Penaklukan tentara Salib mencatatkan tragedi paling mengerikan yang pernah disaksikan Masjid al-Aqsa. Sebagian besar penduduk Muslim melarikan diri ke masjid untuk mencari keselamatan. Tak peduli situs suci atau tidak, tentara Salib masuk dan membantai semua penduduk Muslim di sana. Pembantaian itu menewaskan ribuan Muslim, seperti disebut Karen Arsmtrong, "darah menggenang sampai lutut". "Di mana-mana tercecer potongan-potongan tubuh manusia, badan tanpa kepala dan bagian-bagian tubuh yang dimutilasi, terserak-serak di segala penjuru," tambah Montefiore.

Penguasa Yerusalem, Godfrey, menjadikan Masjidil Haram sebagai tempat tinggal.
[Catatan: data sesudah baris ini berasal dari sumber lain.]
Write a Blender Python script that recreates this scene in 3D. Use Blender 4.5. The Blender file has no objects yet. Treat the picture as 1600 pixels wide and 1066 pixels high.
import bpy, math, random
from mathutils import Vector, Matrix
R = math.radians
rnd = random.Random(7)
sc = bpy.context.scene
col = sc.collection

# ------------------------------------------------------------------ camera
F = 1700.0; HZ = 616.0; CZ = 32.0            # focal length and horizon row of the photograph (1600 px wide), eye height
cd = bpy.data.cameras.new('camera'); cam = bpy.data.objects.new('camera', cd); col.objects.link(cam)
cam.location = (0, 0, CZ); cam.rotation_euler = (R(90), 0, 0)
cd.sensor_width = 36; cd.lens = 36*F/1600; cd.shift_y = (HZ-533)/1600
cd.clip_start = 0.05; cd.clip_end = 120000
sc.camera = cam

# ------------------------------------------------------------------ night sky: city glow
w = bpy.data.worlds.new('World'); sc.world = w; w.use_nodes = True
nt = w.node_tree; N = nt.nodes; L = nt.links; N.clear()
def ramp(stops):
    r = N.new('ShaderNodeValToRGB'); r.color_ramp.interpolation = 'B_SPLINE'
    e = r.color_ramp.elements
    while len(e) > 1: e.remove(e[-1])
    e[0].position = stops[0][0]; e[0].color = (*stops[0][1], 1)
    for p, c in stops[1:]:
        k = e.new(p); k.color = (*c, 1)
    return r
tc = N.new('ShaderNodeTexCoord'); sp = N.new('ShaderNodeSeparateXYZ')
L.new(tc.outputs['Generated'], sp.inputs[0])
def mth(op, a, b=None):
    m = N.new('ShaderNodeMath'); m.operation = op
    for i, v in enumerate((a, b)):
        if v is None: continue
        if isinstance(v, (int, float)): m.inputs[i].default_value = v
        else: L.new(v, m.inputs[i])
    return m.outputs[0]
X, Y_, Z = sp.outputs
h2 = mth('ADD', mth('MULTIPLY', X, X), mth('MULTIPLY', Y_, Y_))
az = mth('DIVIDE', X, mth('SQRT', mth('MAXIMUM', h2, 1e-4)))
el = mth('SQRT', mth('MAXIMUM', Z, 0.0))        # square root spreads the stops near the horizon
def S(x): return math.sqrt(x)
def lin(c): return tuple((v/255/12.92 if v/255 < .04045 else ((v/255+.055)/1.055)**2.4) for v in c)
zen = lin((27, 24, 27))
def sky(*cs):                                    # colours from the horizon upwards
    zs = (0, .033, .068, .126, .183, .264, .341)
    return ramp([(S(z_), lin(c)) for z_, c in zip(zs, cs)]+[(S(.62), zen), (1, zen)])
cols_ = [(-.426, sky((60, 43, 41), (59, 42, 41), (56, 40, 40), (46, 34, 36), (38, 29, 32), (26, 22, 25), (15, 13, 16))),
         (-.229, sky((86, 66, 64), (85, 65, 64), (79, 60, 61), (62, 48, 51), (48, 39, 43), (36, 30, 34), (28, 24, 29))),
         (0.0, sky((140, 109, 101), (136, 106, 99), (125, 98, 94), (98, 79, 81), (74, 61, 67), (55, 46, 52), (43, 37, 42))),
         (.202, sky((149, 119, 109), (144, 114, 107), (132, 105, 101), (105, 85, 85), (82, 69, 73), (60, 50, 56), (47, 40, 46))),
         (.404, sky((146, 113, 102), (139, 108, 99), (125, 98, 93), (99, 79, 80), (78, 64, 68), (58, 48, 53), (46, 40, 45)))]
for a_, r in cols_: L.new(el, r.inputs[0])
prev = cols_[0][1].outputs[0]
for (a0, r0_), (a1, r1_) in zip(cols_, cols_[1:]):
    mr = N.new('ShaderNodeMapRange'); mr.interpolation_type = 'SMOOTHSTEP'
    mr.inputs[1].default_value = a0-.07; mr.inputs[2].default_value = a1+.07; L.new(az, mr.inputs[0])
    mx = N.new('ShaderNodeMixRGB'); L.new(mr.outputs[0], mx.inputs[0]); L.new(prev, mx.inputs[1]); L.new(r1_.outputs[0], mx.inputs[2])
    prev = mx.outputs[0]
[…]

Interior masjid direnovasi menjadi sebuah istana dengan dinding baru, kebun, dan kamar-kamar. Semua simbol keislaman ditutup. Dome of the Rock yang terletak beberapa ratus meter mengalami nasib serupa. Bangunan dari Dinasti Umayyah itu diubah menjadi gereja. Muslim dilarang memasuki kota. Al-Aqsa sunyi dari lantunan ayat dan kumandang azan.

Upaya umat merebut kembali Yerusalem dari cengkeraman Pasukan Salib dilakukan berulang kali. Tapi, selalu gagal. Majid Irsan Al Kilani mengulas fenomena kegagalan ini dalam Hakadza Zhahara li Shalahiddin wa Hakadza Mat al-Quds. Kesimpulannya, umat Islam memang pantas kalah. Masjid al-Aqsa baru kembali ke tangan Muslim di bawah komando Shalahuddin al-Ayyubi pada 1187.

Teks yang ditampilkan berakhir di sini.